As I was sorting through photos for another purpose recently, I started thinking that these two frames were not actually online anywhere, and double-checked the gallery to be sure: nope. A little surprising, but since we’re still in the slow season (the snow is now all gone and we’re back into rainy grey weather, bare trees, and brown grass,) they’re jumping in here for some color and content.

sunrise over breakers, Indialantic Beach, Florida
Both of these are slide film, by the way, and both from Indialantic Beach, Florida. In fact, from the exact same position, because they were taken only minutes apart, at radically different focal lengths – the bottom one was actually earlier than the top. It demonstrates how different something can look depending on how you frame it and what focal length is used, with a wide angle diminishing the details while giving a great impression of space, compared to the telephoto getting more color detail while enhancing those crepuscular rays. You can also see, if you look close at the clouds, that the exposures are slightly different because of the different areas of the sky and water that the meter was reading from (almost certainly the Evaluative Metering setting of Canon bodies, since these were definitely taken with the Elan IIe.)

What’s missing from the bottom one, however, while faintly visible in the top, is the layering of the clouds. In the bottom frame the clouds look more like flat pieces of lavender paper placed vertically in front of the sun, instead of thick blankets lying parallel to the earth’s surface, the light coming through at a very oblique angle.
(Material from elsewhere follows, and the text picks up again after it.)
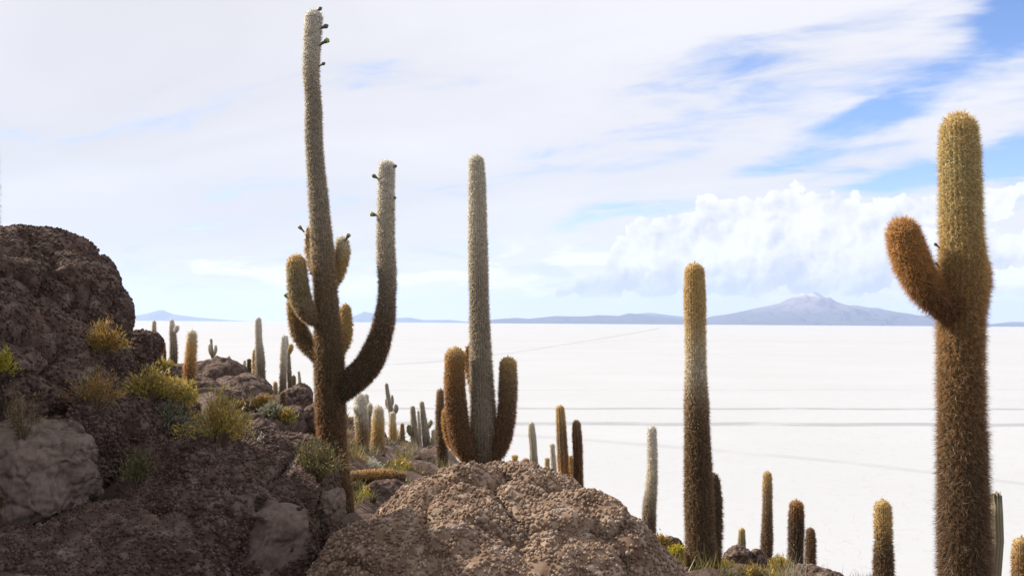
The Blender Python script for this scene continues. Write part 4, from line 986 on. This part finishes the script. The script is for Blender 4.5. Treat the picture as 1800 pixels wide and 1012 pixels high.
shrub('low grey brown grass under the two rocks', 1322, 1016, 60, 24, DR + YG, 12.4, 90, name='grass_tuft', cat='grass')
shrub('pale dry tuft on the low crusted boulder', 445, 775, 40, 14, WG, 9.0, 30, .012, .4)
shrub('yellow sprigs on the flat pale topped boulder', 462, 712, 40, 16, OG, 12.0, 40)

# dry grass and low scrub scattered over the hillside, too many tufts to count
r_ = np.random.default_rng(91); nt_ = 420
aa = np.radians(r_.uniform(-22, 22, nt_)); dd_ = 8.5 + 19 * r_.random(nt_)
tx, ty = np.sin(aa) * dd_, np.cos(aa) * dd_
ix = np.clip(np.searchsorted(gx, tx), 1, len(gx) - 1); iy = np.clip(np.searchsorted(gy, ty), 1, len(gy) - 1)
tz = .25 * (HZ[ix, iy] + HZ[ix - 1, iy] + HZ[ix, iy - 1] + HZ[ix - 1, iy - 1])
nb_ = 60; B = np.repeat(np.stack([tx, ty, tz], 1), nb_, 0); m_ = len(B)
sz = np.repeat(.10 + .14 * r_.random(nt_), nb_)[:, None]
B = B + r_.standard_normal((m_, 3)) * np.array([.4, .4, .05]) * sz
D_ = r_.standard_normal((m_, 3)) * .55 + np.array([0, 0, 1.0]); D_ /= np.linalg.norm(D_, axis=1)[:, None]
Q_ = np.cross(D_, r_.standard_normal((m_, 3))); Q_ /= np.linalg.norm(Q_, axis=1)[:, None]
wq = .0006 * np.repeat(dd_, nb_)[:, None]
Vg = np.stack([B - Q_ * wq, B + Q_ * wq, B + D_ * sz * (.5 + .9 * r_.random((m_, 1)))], 1)
pg = np.array([(.34, .24, .08), (.22, .19, .07), (.40, .31, .14), (.15, .14, .06), (.30, .27, .19)])[r_.integers(0, 5, nt_)]
cg = np.repeat(pg, nb_, 0) * (.6 + .7 * r_.random((m_, 1)))
o = link('dry_grass', mesh_np('dry_grass', Vg.reshape(-1, 3), np.arange(m_ * 3).reshape(-1, 3), False, np.repeat(cg, 3, 0)), M_LEAF, kind='stuff')
tag(o, 'dry grass and low scrub scattered over the hillside', 'grass')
There was too little light underneath to show details or depth, so they’re largely silhouetted even though they have a decent color cast. Not a big deal of course, but it shows how easily the appearance can deviate from the reality.
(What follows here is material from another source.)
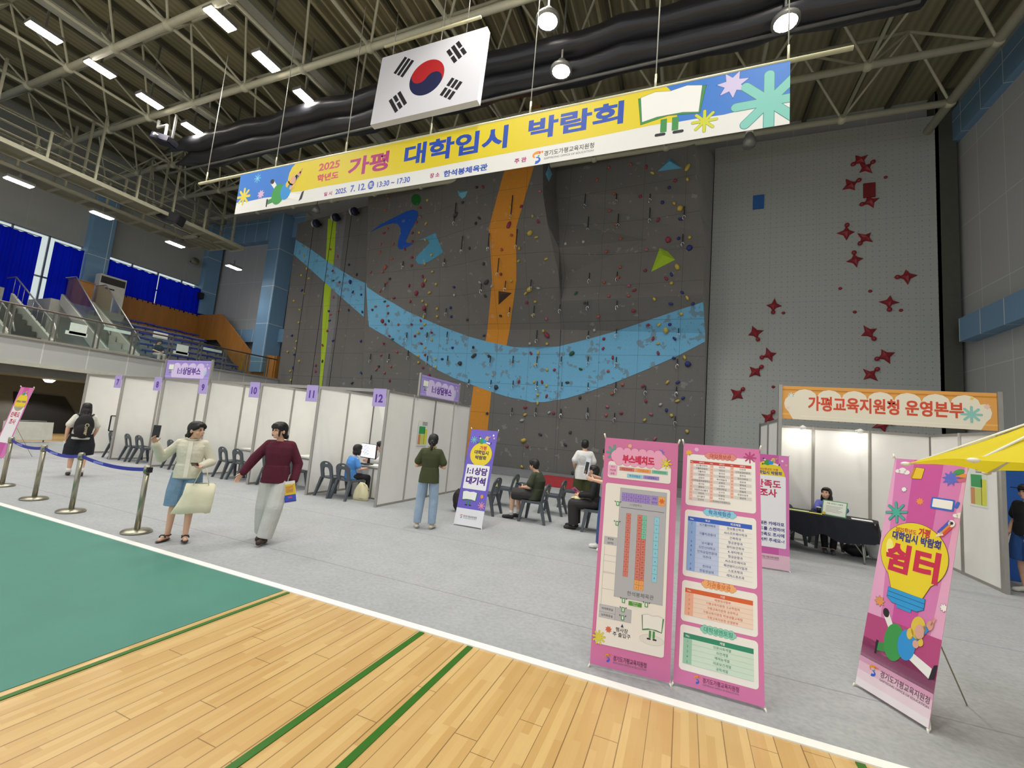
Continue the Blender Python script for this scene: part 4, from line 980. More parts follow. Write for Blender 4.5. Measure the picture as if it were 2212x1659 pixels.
stair('dark steps with thin railings at the left end of the gallery', -27.6, 5.6, -23.6, GZ+.02, 7.7, 8.9, True)
structure(MB().box((-29.0, 11.7, 4.75), (2.1, 2.9, 2.9)).build('floor_gallery_landing', mat('#b5b5aa', .7)))
structure(MB().box((-29.1, 6.6, 4.75), (1.9, 4.4, 2.9)).build('floor_gallery_landing', mat('#a9a99f', .7)))
structure(MB().box((-28.2, 6.2, 5.7), (.15, 3.6, 2.6)).build('wall_gallery_landing', mat('#bcbcb2', .7)))
t = thing('wooden_box', 'brown wooden box at the top of the gallery stairs', 'box', (-28.3, 11.35, 6.2)); MB().box((0, 0, .6), (.5, .8, 1.2), None, None, .01).build('body', WOODP, t); MB().box((.0, 0, 1.22), (.56, .86, .04)).build('lid', WOODP, t)
t = thing('air_conditioner', 'white standing air conditioner with dark grille by the blue curtains', 'air conditioner', (-28.9, 12.75, 6.2))
MB().box((0, 0, 1.0), (.45, 1.15, 2.0), None, None, .03).build('body', mat('#c6c5ba', .5), t); MB().box((.23, 0, 1.72), (.04, 1.05, .36)).build('grille', mat('#2b2624', .6), t); MB().box((.23, -.1, 1.3), (.03, .4, .07)).build('display', BLACK, t)
# glass balustrade
RX = -21.55
t = thing('glass_balustrade', 'glass gallery balustrade with steel posts and brown handrail', 'railing', (RX, 10.6, 3.62))
MB().tube([(0, -13.5, 1.08), (0, 6.9, 1.08)], .035, 8).build('handrail', mat('#6a6058', .4, .3), t)
yp = [4.4, 5.7, 7.0, 8.15, 9.4, 10.62, 12.0, 13.28, 14.5, 15.7, 16.9]
for i, y in enumerate(yp):
    m = MB(); m.box((0, y-10.6-.07, .54), (.05, .04, 1.08)); m.box((0, y-10.6+.07, .54), (.05, .04, 1.08)); m.build('post', STEEL, t)
    if i: MB().box((0, (y+yp[i-1])/2-10.6, .52), (.012, y-yp[i-1]-.2, .92)).build('glass_panel', GL, t)
for y0, y1, lab in ((8.45, 9.1, 'stepped white notice on the balustrade glass beside the stairs'), (12.15, 12.8, 'stepped white notice on the balustrade glass in front of the bleachers')):
    t = thing('notice_sheet', lab, 'sign', (RX+.02, (y0+y1)/2, 3.95)); MB().box((0, .03, .3), (.012, .5, .42)).build('sheet', mat('#cfdcd2', .6), t); MB().box((0, 0, .12), (.012, .64, .14)).build('base_strip', mat('#cfdcd2', .6), t)
for y0, y1, lab in ((9.55, 10.45, 'long pale strip sign under the handrail left of the bleachers'), (13.4, 14.3, 'long pale strip sign under the handrail before the right bleachers')):
    tag(MB().box((RX+.03, (y0+y1)/2, 4.5), (.012, y1-y0, .12)).build('strip_sign', mat('#b9cfc6', .6)), lab, 'sign')
# curtains
CM = bpy.data.materials.new('blue_curtain_cloth'); CM.use_nodes = True; _n = CM.node_tree; _b = _n.nodes['Principled BSDF']; _b.inputs['Base Color'].default_value = (.004, .008, .30, 1); _b.inputs['Roughness'].default_value = .9
_t = _n.nodes.new('ShaderNodeBsdfTranslucent'); _t.inputs[0].default_value = (.0, .012, .55, 1); _mx = _n.nodes.new('ShaderNodeMixShader'); _mx.inputs[0].default_value = .72
_n.links.new(_b.outputs[0], _mx.inputs[1]); _n.links.new(_t.outputs[0], _mx.inputs[2]); _n.links.new(_mx.outputs[0], [n for n in _n.nodes if n.type == 'OUTPUT_MATERIAL'][0].inputs[0])
def curtain(y0, y1, z0, z1, label):
    t = thing('window_curtain', label, 'curtain', (-29.75, (y0+y1)/2, z0), 0, 'blue gallery curtains'); n = int((y1-y0)/.035); vs = []; fs = []; rnd = random.Random(int(y0*10))
    for i in range(n+1):
        y = y0+(y1-y0)*i/n-(y0+y1)/2; ph = 2*PI*i*.035/.26
        for k in range(4):
            f = k/3; vs.append(((.06+.03*math.sin(i*.013))*math.sin(ph+.4*math.sin(i*.05))*(1-.35*f)+.02*math.sin(i*.31), y, (z1-z0)*f+(.02*math.sin(ph*.5) if k == 3 else 0)))
    for i in range(n):
        for k in range(3): a = i*4+k; fs.append((a, a+4, a+5, a+1))
    m = MB(); m.add(vs, fs, None, True); m.build('cloth', CM, t); MB().tube([(0, (y0-y1)/2, z1-z0+.03), (0, (y1-y0)/2, z1-z0+.03)], .02, 6).build('rail', ALU, t)
curtain(4.3, 10.15, 3.5, 9.3, 'blue curtain at the far left, left of the bright window gap')
curtain(10.62, 11.8, 3.5, 9.3, 'tall blue curtain between the bright window gap and the column')
curtain(12.8, 15.25, 7.5, 9.3, 'short blue curtain right of the column, above the wood panel')
curtain(15.34, 18.05, 7.5, 9.3, 'short blue curtain nearest the hall corner')
t = thing('wall_speaker', 'small black speaker high on the blue corner column', 'loudspeaker', (-29.4, 17.6, 8.6)); MB().box((0, 0, .2), (.3, .25, .4), None, None, .02).build('cabinet', BLACK, t); MB().box((-.1, .15, .2), (.1, .15, .1)).build('bracket', BLACK, t)
t = thing('wall_floodlight', 'round floodlight on the left wall beside the corner column', 'spotlight', (-29.7, 17.0, 10.9)); MB().lathe([(0, -.1), (.22, -.1), (.24, 0), (.1, .25), (0, .25)], 14, None, (.2, 0, 0), Matrix.Rotation(-1.9, 3, 'Y')).build('lamp_head', mat('#77765f', .5), t); MB().box((-.1, 0, 0), (.3, .08, .08)).build('bracket', BLACK, t)
# ------------------------------------------------------------------ booths
PAN = mat('#e9e8e3', .55, 0, .02, 3.0); POST = mat('#a5a29c', .4, .55, .04)
BZ = 2.46; BX = [-17.3, -15.39, -13.5, -11.57, -9.66, -7.78, -5.87]; Y0, Y1, Y2 = 7.52, 9.42, 11.32
def wall_run(label, p, q, n, name='partition_wall', h=BZ, grp=None):
    p, q = Vector((*p, 0)), Vector((*q, 0)); t = thing(name, label, 'partition wall', p, 0, grp); d = (q-p)/n
    for i in range(n):
        a, b = d*i, d*(i+1); u = d.normalized()*.025
        MB().bar(a+u+Vector((0, 0, h/2)), b-u+Vector((0, 0, h/2)), .012, h-.1).build('panel', PAN, t)
    for i in range(n+1): MB().box(d*i+Vector((0, 0, h/2)), (.05, .05, h), None, (0, 0, PI/8)).build('post', POST, t)
    m = MB(); m.bar((0, 0, h-.03), q-p+Vector((0, 0, h-.03)), .035, .05); m.bar((0, 0, .03), q-p+Vector((0, 0, .03)), .035, .05); m.build('rail', POST, t)
    return t
nm = ['left of booth seven', 'between booths seven and eight', 'between booths eight and nine', 'between booths nine and ten', 'between booths ten and eleven', 'between booths eleven and twelve']
for i, x in enumerate(BX[:-1]): wall_run('white panel partition %s' % nm[i], (x, Y0), (x, Y1), 2)
wall_run('long white end partition right of booth twelve with a poster', (BX[6], Y0), (BX[6], Y2), 4)
for i in range(6):
    wall_run('white back partition of booth %s' % NUMW[i], (BX[i], Y1), (BX[i+1], Y1), 2)
    tag(MB().bar((BX[i]+.03, Y0, BZ-.03), (BX[i+1]-.03, Y0, BZ-.03), .04, .06).build('front_beam', POST), 'grey front beam over booth %s' % NUMW[i], 'beam')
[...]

Moreover, those little slots admitting the sunlight were remarkably narrow and selective. Go back up the the top one and notice that the sunlight, reaching me and the camera where I stood, did not touch the water more than a few dozen meters out, producing no shine at all beyond the breakers – it wasn’t actually visible from there. Might have been really interesting being aloft in a plane, looking down on the landscape and seeing how selectively the golden sunlight was touching it.